7- Le joueur-entraîneur
«Comme Reggie Dunlop [le personnage du film Slap Shot]. Quand T.J. Stanton est parti pour Trois-Rivières, j’ai commencé à jouer les deux rôles. Au début, ce fut plus difficile de partager mon temps, mais quand j’ai trouvé la bonne recette, ça m’a donné la piqûre du coaching. Si je suis instructeur des lanceurs avec l’ABC, aujourd’hui, c’est à cause de cela.»
8- La dernière saison
«J’ai subi des blessures aux jambes en 2018 et 2019. J’avais subi une fracture du péroné en 2018 et un muscle de mon mollet gauche a éclaté en 2019 après avoir été atteint par une balle.
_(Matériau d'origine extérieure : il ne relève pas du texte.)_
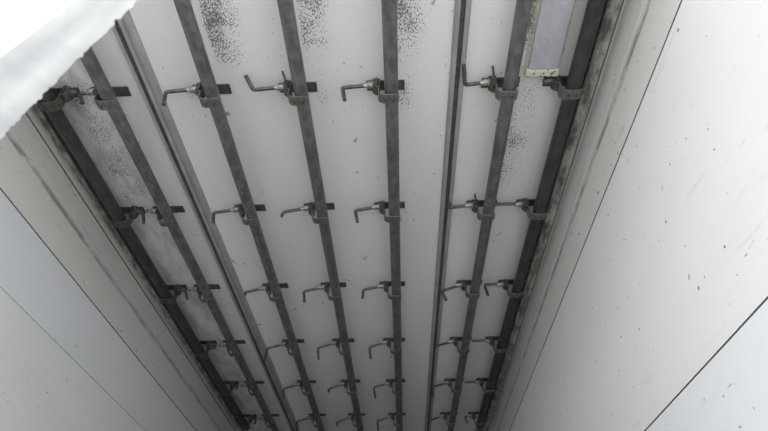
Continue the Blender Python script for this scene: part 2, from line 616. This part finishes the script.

J’ai passé 4 à 6 semaines en béquilles, ce qui est dommage, car j’avais connu bon début de saison en plus d’être invité au match des étoiles. À mon retour, je n’avais plus de force dans les jambes, ce qui m’a fait perdre de 4 à 5 milles à l’heure sur mes lancers. J’ai fini la saison avec une fiche de 2-8, qui s’expliquait par ma blessure. J’aurais voulu revenir en 2020, mais la fusion a amené de nouveaux règlements. Je suis devenu entraîneur-chef des Diamants et je devais être adjoint à Patrick pour les matchs des Capitales à Québec, sauf que la saison a été annulée à cause de la pandémie.»
9- Le numéro 34
«Quand Éric Gagné s’est amené avec les Capitales, je me suis empressé de lui donner le numéro 38 que je portais depuis toujours en son honneur. Il était le lanceur que j’idolâtrais dans ma jeunesse, c’était tout à fait normal que je lui cède le 38. J’avais ensuite opté pour le numéro 34 en hommage à Nick Agenhart, mon ancien coéquipier chez les Angels qui était décédé dans un accident de voiture après son premier départ dans les ligues majeures [en avril 2009]. Éric m’a fait le plus cadeau que l’on puisse recevoir pour cela, soit l’amitié. Il m’a accueilli chez lui en Arizona, il a fait des démarches pour que j’obtienne des essais dans le baseball affilié et un contrat au Mexique. Tout cela valait bien plus que n’importe quel cadeau matériel.»